Find the string "picture" in the data, then copy every line where it is found.

— Begin Given information —

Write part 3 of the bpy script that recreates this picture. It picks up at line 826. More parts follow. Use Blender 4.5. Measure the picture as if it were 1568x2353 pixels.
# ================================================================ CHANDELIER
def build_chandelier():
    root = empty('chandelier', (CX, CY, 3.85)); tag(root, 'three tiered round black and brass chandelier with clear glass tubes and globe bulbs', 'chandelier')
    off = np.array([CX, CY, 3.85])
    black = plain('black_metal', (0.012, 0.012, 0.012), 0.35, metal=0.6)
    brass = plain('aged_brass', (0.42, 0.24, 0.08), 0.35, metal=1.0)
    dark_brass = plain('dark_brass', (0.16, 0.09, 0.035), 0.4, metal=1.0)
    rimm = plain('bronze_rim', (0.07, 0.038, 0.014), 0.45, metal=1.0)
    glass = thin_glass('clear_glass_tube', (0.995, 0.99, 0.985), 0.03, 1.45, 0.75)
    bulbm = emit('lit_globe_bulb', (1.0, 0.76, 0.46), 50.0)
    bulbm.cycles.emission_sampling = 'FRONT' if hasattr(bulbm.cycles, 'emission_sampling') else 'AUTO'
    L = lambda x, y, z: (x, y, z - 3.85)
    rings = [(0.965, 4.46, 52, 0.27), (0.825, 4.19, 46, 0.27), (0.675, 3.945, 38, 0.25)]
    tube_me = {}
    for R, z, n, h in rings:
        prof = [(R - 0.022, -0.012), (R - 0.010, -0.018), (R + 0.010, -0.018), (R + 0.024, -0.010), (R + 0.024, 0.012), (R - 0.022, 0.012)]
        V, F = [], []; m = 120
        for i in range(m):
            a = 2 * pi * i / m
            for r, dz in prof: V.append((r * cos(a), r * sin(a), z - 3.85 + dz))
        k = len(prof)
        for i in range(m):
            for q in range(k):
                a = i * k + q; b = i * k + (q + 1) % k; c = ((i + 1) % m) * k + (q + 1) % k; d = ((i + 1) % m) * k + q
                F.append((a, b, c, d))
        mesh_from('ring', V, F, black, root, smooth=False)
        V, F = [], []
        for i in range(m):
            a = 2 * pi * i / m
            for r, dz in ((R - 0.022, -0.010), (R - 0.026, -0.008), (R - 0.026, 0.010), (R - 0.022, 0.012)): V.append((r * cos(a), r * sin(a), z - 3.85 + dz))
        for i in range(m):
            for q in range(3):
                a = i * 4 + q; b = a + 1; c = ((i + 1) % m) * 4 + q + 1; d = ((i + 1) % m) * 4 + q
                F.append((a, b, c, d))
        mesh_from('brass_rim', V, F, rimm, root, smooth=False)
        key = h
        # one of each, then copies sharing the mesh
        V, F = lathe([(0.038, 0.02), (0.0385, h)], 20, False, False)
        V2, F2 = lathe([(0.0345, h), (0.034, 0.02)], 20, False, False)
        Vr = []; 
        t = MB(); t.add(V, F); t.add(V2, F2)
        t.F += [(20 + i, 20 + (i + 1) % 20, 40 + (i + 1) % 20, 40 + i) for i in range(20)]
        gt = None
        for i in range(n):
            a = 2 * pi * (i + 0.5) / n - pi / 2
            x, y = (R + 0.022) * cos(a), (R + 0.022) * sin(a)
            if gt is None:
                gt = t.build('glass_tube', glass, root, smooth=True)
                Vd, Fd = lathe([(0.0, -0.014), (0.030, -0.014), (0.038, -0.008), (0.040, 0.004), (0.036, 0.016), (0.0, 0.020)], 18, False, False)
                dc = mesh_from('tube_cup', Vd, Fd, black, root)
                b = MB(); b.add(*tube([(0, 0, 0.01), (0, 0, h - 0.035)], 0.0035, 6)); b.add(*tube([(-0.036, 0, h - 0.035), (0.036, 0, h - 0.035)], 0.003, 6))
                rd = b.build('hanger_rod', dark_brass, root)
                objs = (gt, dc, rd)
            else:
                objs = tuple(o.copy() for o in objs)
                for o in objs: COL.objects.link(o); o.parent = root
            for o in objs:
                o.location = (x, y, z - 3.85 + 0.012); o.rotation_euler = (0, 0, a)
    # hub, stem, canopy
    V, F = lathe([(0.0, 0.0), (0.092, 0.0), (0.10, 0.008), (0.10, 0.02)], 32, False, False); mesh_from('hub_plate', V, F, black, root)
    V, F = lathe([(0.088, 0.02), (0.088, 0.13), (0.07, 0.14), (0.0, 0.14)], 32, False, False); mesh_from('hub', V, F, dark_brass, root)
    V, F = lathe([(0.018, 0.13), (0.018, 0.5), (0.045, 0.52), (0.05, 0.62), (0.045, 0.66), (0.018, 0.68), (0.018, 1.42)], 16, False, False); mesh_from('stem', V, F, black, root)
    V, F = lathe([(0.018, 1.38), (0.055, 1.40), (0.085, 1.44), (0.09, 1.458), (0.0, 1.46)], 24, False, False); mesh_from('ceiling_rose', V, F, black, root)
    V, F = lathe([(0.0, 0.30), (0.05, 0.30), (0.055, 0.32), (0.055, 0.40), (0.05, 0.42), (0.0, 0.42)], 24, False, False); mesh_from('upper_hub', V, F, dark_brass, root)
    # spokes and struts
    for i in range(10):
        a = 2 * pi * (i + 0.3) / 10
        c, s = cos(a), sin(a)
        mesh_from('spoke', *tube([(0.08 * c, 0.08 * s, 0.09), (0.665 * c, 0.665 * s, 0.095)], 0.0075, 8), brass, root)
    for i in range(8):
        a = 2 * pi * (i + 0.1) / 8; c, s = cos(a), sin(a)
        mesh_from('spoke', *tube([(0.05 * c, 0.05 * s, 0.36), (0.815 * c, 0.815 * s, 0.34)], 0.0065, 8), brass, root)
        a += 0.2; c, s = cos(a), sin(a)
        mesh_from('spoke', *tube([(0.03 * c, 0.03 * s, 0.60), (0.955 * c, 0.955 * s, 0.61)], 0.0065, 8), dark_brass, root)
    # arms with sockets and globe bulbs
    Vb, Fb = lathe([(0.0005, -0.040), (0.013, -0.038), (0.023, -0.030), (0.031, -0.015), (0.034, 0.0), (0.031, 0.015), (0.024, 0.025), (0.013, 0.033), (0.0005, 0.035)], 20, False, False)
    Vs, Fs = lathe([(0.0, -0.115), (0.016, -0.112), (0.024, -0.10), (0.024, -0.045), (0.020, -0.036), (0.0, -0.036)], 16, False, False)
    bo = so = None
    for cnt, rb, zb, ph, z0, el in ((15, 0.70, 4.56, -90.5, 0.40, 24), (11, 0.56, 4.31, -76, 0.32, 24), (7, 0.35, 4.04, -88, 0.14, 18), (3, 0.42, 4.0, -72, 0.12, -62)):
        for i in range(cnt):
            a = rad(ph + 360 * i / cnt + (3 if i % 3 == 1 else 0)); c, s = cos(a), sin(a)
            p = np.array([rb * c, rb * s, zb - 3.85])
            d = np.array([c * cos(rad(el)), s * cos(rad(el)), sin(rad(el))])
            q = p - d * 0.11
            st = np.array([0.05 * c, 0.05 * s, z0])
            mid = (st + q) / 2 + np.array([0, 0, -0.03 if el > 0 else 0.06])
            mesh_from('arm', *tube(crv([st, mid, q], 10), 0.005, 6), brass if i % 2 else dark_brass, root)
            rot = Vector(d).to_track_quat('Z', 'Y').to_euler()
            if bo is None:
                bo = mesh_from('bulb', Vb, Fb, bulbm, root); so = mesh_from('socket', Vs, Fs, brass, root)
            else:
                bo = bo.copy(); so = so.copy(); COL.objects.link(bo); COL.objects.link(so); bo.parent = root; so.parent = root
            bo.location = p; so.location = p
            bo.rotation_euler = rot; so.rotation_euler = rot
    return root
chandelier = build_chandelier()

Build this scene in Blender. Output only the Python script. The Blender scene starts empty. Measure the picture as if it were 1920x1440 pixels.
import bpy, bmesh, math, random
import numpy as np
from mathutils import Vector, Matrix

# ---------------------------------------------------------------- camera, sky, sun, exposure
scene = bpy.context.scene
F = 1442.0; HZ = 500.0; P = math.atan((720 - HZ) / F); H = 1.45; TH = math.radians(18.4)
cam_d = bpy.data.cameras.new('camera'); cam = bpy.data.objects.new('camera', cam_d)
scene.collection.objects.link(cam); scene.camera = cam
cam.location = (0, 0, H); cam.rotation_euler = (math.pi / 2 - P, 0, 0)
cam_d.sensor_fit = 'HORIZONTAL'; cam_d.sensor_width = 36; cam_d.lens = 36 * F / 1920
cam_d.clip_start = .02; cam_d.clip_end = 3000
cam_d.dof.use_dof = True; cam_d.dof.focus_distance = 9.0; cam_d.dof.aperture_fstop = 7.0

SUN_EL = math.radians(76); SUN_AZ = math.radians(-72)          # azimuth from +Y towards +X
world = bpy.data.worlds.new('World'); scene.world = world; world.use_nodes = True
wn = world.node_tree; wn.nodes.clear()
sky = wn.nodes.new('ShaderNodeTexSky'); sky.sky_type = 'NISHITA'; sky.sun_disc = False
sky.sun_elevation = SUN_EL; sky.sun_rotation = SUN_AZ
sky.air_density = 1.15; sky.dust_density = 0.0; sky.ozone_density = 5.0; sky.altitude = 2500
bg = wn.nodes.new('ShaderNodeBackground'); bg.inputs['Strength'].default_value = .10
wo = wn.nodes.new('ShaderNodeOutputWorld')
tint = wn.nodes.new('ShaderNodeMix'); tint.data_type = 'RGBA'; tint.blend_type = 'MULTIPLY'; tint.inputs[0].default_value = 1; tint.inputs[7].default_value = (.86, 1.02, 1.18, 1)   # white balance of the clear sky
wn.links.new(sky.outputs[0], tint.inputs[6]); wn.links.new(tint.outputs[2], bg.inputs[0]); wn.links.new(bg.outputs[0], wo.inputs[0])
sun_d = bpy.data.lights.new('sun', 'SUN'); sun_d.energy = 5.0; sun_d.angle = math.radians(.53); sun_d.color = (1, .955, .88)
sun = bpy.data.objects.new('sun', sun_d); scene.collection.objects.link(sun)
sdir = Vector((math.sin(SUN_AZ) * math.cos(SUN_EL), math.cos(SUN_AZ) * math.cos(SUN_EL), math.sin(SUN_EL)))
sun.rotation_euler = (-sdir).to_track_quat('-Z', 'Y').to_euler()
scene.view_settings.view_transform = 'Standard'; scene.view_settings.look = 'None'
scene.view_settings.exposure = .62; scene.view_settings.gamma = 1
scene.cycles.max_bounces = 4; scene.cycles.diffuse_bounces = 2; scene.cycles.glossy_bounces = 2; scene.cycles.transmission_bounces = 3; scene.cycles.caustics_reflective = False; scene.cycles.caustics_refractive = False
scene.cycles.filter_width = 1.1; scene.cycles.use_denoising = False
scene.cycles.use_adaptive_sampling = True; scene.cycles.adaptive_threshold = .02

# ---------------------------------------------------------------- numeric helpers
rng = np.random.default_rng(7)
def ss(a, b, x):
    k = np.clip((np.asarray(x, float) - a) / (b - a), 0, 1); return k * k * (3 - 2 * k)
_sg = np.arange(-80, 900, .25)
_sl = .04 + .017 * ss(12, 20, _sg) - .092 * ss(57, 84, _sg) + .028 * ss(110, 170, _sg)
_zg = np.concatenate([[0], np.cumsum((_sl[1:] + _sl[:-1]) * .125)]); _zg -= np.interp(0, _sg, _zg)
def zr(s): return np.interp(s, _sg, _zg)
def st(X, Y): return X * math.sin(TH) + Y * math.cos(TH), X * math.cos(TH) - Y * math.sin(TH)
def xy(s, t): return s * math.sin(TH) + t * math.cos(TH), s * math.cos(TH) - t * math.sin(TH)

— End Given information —

Solved problem:
Write part 3 of the bpy script that recreates this picture. It picks up at line 826. More parts follow. Use Blender 4.5. Measure the picture as if it were 1568x2353 pixels.
Build this scene in Blender. Output only the Python script. The Blender scene starts empty. Measure the picture as if it were 1920x1440 pixels.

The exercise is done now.